Consumers don’t understand the ‘dizzying array’ of recycling symbols on their products

Plastic Garbage

Consumers are increasingly keen to recycle plastics and other materials wherever possible, but are often confused by the array of symbols that appear on the packaging of everyday items. A recent survey carried out by Which?, the UK consumer group, found that almost half of the people surveyed believed that items that had the green dot symbol on them were suitable for plastic recycling. This symbol is two arrows intertwined in a circle and actually means that the producer of the goods belongs to a scheme supporting recycling systems and packaging that is recyclable.

The Möbius Loop symbol is the most likely to be recognised by consumers. This consists of three arrows looped in a triangle and does mean that the item is suitable for plastic recycling. The Which? Survey questioned 2,155 members of the public and 73 percent of these knew that the Mobius Loop indicated that an item could be recycled. However, even packaging materials with this symbol cannot, necessarily, be recycled in all local authority areas or be accepted by all recycling collectors.
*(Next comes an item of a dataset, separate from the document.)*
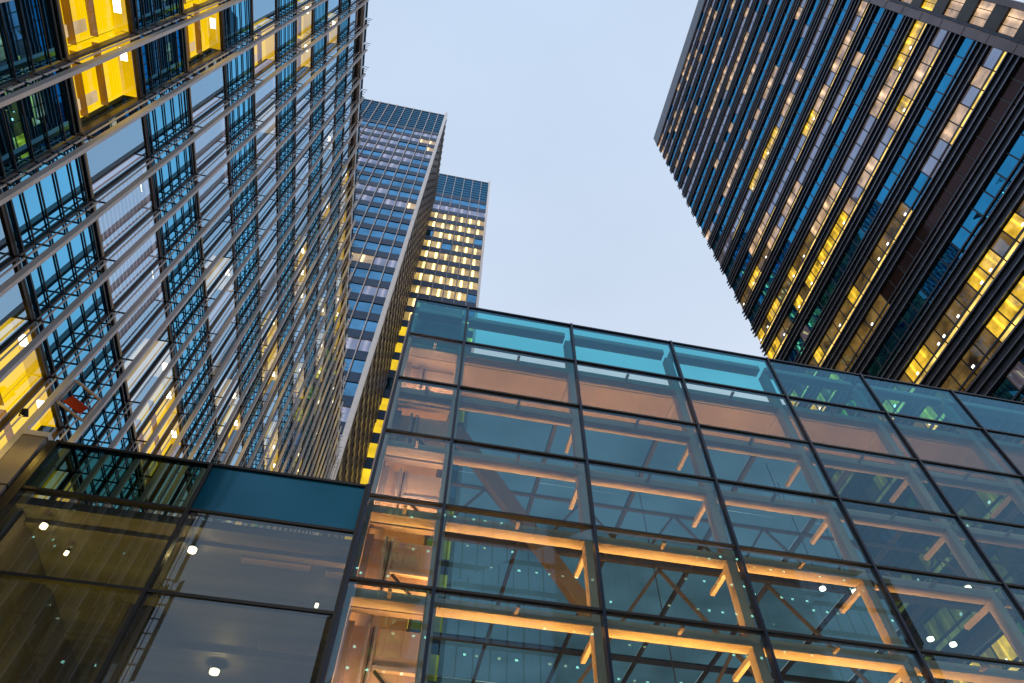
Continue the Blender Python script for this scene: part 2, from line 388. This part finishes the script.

Although there is generally greater awareness of the problems caused by single use plastics, a mere 32 percent of the people surveyed understood what was meant by the Mobius Loop. The number found inside the arrows indicates the resin code of the specific type of plastic in use in the item.

The symbol frequently called the green arrow symbol often consists of a white curved arrow on a green background. The tip of the arrow is shaped like a heart. This symbol indicates that the packaging can be recycled by 75 percent or more of local authorities. 59 percent of the consumers questioned understood this symbol, which sometimes appears with specific instructions such as “rinse” or “flatten, cap on”. However, the black version of the symbol which shows that the item is not recycled by all local authorities and that the consumer should check local rules, was only understood by 38 percent of the people asked. The black version of the arrow with a line crossing through it means that fewer than 20 percent of local authorities recycle the packaging material, and only 6 percent of consumers understood this.

However willing people are to recycle, it can only be done effectively if they know what and how to send for recycling. According to Which?, there are considerable variations in the amount of waste recycled in different areas of the UK and the overall rate dipped in 2015 in Northern Ireland and England. Because an average of 407kg of waste, equating to almost five times the average weight of a man, is thrown away for every person each year, it is really important that recycling symbols are better understood by consumers.

This is why Which? is encouraging the UK government to implement compulsory “clear and simple” recycling labelling on all plastic packaging. Nicki Stopford, the group’s director of research and publishing, said that people want to reduce waste going to landfill, but are frequently baffled by the confusing symbols and labelling.